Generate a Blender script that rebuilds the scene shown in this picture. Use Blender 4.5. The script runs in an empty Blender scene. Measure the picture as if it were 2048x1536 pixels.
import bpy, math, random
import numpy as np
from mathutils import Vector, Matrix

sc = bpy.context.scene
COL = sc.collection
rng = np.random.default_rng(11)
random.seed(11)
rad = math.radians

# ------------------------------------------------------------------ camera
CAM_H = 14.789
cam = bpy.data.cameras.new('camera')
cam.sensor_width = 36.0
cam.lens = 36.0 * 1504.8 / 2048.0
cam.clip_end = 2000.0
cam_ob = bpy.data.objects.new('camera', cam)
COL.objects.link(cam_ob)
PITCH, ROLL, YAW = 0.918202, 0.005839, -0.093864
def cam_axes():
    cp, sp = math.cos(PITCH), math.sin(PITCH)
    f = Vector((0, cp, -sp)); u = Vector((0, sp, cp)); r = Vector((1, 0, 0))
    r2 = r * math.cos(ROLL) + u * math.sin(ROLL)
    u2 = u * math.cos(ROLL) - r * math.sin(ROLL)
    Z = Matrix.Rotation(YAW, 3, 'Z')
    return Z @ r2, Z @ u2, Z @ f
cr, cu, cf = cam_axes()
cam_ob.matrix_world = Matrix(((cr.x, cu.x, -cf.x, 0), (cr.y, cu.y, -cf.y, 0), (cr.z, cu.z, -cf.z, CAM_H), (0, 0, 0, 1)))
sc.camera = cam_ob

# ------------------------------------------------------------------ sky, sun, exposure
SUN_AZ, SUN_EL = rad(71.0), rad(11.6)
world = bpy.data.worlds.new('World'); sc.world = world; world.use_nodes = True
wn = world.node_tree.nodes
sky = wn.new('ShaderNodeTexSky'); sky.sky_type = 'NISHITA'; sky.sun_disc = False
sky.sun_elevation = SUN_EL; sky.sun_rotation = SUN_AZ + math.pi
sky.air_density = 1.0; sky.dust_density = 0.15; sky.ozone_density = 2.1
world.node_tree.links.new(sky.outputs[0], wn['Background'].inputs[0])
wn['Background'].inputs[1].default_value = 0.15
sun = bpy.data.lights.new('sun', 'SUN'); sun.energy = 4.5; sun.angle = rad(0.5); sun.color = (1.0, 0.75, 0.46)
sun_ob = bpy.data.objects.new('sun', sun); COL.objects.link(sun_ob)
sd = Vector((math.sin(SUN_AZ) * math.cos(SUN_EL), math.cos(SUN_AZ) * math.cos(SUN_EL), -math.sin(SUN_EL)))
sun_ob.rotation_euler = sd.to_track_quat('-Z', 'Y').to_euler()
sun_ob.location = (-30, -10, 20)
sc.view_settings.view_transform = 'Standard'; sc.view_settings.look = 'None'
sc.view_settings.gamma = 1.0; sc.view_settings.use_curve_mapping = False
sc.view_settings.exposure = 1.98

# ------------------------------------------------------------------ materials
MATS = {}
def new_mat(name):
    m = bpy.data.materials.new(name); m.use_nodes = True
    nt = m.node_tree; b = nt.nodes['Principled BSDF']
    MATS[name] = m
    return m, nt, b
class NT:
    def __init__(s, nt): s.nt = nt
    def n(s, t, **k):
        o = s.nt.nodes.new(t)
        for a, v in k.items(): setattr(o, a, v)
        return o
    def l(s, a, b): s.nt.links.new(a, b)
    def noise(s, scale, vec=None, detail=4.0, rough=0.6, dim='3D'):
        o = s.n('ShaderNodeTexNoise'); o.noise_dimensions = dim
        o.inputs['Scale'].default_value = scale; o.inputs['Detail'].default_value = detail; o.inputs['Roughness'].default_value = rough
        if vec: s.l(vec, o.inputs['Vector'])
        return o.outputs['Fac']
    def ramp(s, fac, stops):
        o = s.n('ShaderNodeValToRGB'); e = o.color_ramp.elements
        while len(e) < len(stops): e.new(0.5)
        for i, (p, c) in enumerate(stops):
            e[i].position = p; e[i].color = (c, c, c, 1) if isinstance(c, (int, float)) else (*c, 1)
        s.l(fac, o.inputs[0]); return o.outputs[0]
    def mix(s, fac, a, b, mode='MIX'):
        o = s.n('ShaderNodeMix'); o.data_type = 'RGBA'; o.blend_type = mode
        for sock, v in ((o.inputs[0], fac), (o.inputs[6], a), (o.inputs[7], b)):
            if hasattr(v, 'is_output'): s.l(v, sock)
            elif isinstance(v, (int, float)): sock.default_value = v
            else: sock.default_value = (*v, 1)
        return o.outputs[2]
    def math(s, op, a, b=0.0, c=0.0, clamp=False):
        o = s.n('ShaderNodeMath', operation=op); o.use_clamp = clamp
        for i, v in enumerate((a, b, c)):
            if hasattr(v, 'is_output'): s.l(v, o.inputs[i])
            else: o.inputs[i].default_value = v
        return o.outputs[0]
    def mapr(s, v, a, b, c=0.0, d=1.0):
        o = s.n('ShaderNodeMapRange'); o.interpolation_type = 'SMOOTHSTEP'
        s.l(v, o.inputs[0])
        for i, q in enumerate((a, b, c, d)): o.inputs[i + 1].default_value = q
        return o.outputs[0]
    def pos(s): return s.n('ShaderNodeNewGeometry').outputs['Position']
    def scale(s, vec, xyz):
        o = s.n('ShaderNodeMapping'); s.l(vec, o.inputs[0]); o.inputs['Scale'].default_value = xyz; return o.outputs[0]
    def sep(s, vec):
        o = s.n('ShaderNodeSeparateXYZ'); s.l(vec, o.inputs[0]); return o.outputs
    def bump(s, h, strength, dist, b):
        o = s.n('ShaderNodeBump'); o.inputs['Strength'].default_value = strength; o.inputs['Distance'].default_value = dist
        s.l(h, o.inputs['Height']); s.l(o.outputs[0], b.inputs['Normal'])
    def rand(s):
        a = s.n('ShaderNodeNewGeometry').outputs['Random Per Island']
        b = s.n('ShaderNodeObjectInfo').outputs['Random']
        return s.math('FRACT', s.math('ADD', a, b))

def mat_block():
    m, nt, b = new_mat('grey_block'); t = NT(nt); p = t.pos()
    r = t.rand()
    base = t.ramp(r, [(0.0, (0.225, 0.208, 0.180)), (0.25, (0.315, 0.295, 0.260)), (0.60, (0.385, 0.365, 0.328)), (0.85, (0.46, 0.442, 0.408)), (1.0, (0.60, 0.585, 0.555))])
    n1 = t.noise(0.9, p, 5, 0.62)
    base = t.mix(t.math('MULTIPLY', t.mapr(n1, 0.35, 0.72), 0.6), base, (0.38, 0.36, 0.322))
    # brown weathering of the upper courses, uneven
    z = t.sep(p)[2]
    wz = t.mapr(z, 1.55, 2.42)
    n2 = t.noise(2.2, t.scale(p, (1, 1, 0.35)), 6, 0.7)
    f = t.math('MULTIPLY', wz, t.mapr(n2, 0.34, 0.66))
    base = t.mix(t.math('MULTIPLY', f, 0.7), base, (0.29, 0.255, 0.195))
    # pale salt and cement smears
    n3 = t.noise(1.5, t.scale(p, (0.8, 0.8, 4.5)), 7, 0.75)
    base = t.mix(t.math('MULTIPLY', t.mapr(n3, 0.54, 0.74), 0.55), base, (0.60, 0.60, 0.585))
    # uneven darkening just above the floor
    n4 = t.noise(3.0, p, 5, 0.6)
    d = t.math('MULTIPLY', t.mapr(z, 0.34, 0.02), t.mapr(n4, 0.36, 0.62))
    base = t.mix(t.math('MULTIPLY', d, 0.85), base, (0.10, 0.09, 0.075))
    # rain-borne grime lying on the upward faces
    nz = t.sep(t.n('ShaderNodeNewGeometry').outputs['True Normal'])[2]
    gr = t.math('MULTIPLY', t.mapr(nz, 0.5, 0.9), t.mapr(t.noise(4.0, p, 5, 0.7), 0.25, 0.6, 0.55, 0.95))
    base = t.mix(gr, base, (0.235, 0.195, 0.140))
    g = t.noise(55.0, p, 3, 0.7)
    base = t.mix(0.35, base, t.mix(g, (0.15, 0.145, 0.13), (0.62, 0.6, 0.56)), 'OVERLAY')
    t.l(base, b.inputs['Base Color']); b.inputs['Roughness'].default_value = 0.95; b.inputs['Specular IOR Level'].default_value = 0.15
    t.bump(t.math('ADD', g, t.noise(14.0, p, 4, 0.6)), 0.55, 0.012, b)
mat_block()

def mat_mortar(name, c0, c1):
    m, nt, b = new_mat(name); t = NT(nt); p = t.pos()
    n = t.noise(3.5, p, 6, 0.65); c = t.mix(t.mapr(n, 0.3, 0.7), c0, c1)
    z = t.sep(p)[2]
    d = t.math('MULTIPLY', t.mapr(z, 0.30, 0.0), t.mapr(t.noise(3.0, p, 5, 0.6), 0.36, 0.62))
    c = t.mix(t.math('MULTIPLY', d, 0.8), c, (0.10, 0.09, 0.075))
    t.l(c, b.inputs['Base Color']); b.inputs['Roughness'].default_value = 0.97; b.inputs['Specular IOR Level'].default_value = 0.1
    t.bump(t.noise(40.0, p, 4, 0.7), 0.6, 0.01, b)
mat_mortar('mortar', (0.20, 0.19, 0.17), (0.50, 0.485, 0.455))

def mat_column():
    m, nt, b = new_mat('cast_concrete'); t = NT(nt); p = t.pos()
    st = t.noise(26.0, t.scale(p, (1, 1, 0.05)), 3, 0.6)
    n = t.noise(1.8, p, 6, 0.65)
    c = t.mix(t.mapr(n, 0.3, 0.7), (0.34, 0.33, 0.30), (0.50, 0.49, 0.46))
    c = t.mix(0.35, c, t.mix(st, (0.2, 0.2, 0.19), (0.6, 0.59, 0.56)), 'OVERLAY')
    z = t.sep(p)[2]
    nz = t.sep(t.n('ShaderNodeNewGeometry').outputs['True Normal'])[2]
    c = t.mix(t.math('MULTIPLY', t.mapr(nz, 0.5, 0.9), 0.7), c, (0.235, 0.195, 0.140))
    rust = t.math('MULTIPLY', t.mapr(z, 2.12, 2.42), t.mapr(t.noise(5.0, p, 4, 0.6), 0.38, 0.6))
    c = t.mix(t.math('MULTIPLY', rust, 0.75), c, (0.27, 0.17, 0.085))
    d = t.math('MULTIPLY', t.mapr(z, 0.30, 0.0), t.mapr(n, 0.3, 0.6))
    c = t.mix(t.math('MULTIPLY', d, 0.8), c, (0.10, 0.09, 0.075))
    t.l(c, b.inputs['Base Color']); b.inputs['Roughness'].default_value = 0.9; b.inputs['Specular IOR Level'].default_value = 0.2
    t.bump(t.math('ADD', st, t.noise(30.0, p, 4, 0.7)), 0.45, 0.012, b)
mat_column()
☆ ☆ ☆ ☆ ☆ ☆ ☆
• _THE EXERCISE_
All lines from the beginning of the material above through the one with "from mathutils import Vector, Matrix" need to be returned exactly; please return those and only those.

• _CORRECT RESULT_
Generate a Blender script that rebuilds the scene shown in this picture. Use Blender 4.5. The script runs in an empty Blender scene. Measure the picture as if it were 2048x1536 pixels.
import bpy, math, random
import numpy as np
from mathutils import Vector, Matrix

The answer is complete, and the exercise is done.